I don't consider myself a fan of NASCAR. I don't currently own a car, as a matter of fact. My entire history of traffic tickets consists of one incident more than ten years ago in which I changed lanes without signaling while "speeding" in a "construction zone" where there was no construction. (But I'm totally over it.) I have never been at fault for an accident, except for one time when I hit one of my parents' cars with the other one in the driveway when I was in high school.

All of this does nothing to reduce my enjoyment of being a completely dangerous, bomb-throwing, car-crashing, joyfully destructive menace in the ad-soaked but still very enjoyable NASCAR Kart Racing, my latest Wii acquisition.

I had absolutely no confidence that I would even be able to figure out how not to immediately blow myself up every time I started driving, but I got the hang of it fairly quickly once I figured out where the accelerator was.

There were a few bumps along the way.

The bumps, after the jump...

 

My least favorite thing about the game is actually my least favorite thing about NASCAR itself, which is that it's a lot like diving into a six-foot-deep pit of distilled advertisement juice. (Or, if you are six feet tall, a seven-foot-deep pit.) Hilariously, one of the "road hazards" you can encounter is that one of your opponents throws a giant ad in your face, so you're trying to drive while having your view partially blocked by an ad for Best Buy or whatever. (Real ads; real advertisers. Just like NASCAR.)

You can't accuse them of subtle product placement, that's for sure.
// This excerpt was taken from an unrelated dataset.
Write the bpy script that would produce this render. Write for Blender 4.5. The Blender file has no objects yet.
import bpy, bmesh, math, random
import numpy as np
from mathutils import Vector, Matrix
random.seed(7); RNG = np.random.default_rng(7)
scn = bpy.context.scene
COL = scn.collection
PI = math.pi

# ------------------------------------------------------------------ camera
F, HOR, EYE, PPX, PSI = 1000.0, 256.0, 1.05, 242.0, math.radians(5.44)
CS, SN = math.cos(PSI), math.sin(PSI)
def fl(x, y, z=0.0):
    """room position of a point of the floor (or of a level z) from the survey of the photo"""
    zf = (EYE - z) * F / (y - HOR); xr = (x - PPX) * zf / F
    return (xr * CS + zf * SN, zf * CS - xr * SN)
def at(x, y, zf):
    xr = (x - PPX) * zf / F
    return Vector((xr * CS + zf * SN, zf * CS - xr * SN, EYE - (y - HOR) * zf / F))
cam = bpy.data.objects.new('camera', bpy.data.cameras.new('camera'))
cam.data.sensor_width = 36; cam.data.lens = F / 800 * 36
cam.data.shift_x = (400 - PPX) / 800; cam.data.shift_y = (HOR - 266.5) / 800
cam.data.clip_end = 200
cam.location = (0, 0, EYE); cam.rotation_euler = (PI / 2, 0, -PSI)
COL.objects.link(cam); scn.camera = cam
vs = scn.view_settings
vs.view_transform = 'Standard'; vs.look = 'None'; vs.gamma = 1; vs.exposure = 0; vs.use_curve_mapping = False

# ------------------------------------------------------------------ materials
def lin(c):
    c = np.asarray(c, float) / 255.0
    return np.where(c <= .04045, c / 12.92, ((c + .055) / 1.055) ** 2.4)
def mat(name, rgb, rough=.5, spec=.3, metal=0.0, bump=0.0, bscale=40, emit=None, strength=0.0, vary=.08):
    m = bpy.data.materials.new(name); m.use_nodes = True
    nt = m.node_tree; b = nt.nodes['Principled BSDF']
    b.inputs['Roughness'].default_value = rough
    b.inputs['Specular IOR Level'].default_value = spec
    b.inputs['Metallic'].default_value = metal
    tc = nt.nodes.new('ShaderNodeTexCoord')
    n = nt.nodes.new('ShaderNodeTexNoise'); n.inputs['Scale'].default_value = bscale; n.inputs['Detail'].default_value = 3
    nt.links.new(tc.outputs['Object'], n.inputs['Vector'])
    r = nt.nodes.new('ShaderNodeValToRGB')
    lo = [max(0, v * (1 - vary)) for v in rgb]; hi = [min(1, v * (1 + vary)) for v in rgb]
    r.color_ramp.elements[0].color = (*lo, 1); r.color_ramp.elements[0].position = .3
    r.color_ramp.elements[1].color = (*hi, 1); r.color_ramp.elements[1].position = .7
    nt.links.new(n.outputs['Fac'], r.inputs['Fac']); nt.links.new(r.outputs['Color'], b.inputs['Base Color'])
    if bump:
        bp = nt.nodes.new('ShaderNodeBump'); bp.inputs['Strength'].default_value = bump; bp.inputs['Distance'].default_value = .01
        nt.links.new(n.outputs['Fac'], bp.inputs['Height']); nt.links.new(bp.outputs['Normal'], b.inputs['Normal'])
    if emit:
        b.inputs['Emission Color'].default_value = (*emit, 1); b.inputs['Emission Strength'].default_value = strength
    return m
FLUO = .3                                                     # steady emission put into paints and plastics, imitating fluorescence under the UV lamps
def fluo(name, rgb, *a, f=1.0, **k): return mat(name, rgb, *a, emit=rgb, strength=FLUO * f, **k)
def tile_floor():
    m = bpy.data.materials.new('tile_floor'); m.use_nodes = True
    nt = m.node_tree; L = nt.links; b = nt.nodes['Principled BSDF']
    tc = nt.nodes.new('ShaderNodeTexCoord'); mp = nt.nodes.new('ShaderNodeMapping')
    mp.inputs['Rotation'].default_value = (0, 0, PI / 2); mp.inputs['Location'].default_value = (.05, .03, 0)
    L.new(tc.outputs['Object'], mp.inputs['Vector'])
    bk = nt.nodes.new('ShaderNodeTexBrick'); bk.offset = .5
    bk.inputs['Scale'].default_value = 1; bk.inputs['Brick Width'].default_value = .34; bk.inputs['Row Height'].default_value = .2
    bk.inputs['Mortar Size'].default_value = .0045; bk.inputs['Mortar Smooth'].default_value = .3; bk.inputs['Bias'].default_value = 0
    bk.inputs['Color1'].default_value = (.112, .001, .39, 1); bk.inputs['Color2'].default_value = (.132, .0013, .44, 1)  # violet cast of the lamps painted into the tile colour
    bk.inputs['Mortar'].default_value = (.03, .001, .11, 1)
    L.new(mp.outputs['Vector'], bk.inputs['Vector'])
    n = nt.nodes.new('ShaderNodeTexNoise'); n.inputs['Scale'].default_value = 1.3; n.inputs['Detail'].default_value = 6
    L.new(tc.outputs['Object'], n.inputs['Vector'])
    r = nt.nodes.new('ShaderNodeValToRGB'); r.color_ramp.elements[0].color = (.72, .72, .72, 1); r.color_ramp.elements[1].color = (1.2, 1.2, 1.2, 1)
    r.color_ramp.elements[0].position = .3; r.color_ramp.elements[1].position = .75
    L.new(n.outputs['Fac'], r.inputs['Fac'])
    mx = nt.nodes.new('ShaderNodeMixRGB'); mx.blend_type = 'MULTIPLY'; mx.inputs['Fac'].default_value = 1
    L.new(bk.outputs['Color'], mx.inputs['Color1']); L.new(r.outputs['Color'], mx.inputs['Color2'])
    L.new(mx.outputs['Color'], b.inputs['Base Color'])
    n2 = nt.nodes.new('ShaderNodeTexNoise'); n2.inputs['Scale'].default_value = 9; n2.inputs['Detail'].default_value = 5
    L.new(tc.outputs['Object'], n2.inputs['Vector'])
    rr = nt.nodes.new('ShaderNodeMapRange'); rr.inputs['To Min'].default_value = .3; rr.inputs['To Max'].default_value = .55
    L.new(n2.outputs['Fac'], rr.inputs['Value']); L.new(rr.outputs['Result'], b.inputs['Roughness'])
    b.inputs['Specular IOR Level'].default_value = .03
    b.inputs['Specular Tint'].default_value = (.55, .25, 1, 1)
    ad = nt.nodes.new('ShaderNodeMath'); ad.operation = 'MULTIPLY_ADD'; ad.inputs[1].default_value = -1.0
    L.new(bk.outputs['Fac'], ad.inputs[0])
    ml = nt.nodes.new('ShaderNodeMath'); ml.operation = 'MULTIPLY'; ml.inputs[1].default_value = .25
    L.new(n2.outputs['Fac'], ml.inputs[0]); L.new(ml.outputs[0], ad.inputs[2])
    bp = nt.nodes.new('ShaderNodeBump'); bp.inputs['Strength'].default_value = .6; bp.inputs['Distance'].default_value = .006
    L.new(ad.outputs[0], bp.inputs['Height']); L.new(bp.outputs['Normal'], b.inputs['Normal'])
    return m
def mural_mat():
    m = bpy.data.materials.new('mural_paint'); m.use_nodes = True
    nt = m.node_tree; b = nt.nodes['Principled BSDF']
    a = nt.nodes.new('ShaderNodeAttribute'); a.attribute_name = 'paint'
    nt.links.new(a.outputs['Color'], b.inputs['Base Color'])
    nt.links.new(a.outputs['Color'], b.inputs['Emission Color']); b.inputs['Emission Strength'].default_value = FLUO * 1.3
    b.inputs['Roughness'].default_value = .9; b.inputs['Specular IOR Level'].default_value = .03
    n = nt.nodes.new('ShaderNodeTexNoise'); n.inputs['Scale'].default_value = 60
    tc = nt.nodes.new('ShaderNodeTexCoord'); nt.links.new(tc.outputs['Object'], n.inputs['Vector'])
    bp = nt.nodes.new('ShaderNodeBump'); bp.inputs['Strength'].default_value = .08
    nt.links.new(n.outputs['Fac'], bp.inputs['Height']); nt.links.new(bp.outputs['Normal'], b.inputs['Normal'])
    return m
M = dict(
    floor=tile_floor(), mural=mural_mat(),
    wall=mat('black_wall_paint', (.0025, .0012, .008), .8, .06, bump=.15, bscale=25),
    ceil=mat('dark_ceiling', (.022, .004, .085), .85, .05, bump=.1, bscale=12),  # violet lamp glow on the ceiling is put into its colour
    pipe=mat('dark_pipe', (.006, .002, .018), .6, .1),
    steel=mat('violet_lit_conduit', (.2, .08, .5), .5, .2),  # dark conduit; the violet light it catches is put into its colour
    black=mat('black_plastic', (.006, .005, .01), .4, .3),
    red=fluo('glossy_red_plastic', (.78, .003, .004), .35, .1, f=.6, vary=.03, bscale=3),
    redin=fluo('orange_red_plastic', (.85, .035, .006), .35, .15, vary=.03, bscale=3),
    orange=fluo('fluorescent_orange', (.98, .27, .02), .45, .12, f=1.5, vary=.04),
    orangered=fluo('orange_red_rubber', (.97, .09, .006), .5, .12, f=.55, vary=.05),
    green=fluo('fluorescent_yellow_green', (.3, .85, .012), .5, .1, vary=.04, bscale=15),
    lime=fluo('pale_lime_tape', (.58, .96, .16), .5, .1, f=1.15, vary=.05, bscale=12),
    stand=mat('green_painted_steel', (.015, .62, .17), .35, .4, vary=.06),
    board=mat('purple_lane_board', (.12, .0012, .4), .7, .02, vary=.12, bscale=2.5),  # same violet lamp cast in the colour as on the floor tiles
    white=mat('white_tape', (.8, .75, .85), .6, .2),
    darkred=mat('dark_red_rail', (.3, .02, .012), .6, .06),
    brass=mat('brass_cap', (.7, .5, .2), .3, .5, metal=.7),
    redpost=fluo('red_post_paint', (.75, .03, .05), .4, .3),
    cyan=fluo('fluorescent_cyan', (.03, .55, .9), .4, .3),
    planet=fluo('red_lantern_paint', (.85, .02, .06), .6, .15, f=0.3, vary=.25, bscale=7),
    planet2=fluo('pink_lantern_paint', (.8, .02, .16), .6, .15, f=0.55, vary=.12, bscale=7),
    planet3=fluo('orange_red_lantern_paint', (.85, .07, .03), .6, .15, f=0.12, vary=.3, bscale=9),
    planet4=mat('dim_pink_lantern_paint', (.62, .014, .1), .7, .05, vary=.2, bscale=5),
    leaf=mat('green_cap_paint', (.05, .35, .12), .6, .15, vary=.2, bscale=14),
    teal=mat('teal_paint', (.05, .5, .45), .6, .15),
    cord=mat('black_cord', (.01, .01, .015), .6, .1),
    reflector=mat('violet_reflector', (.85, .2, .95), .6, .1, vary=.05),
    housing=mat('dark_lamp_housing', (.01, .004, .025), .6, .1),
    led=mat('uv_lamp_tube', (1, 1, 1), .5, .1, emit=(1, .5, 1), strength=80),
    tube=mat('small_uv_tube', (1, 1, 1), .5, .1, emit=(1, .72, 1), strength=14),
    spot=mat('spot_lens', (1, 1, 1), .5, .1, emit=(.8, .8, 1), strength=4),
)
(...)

But after a while, I stopped noticing the ads (mostly) and began concentrating on how often I accidentally took my own life. Some of the courses make it almost impossible to off yourself; you can smash into the wall as fast as you want, and all it will do is slow you down. (In this sense, you are everyone's nightmare of a 16-year-old's fantasy of invincibility. Yay!)

But in others, I did have a few problems with driving off the track and into space, which causes you to just...disappear. Fortunately, you do not see yourself as you are, say, dashed on the ground below, at which point your body would be removed from the car by the Cheetos Jaws Of Life, transported in the Monster.com Hearse, and incinerated in the Budweiser crematorium. Instead, you simply float back down onto the track and get another chance. My kind of terrifying crash!

It's hard to get the feel of the "slingshot" business, in which you drive with a partner and gain speed by drafting and then shooting ahead to be drafted off of in return. And since you constantly get a supply of weapons (throw a bomb! throw a rock!), I was perpetually afraid that I was going to accidentally injure my partner. Incidentally, you can choose lots of real NASCAR drivers as your stand-in and as your partner. I should probably branch out and stop making myself Jeff Gordon every time just because I know who Jeff Gordon is, right?

In the end, in spite of being an unlikely audience for a smash-em-up racing game, I found that a large part of me very much enjoys crashing a cartoon car and leaning hard to the side with my cheap plastic steering wheel (a worthwhile purchase if you like racing games) clutched in my fists. And if you hear a vicious rumor that I yelled "Vroom vroom" at any time during the first several days I owned this game, please remember that it is only a rumor.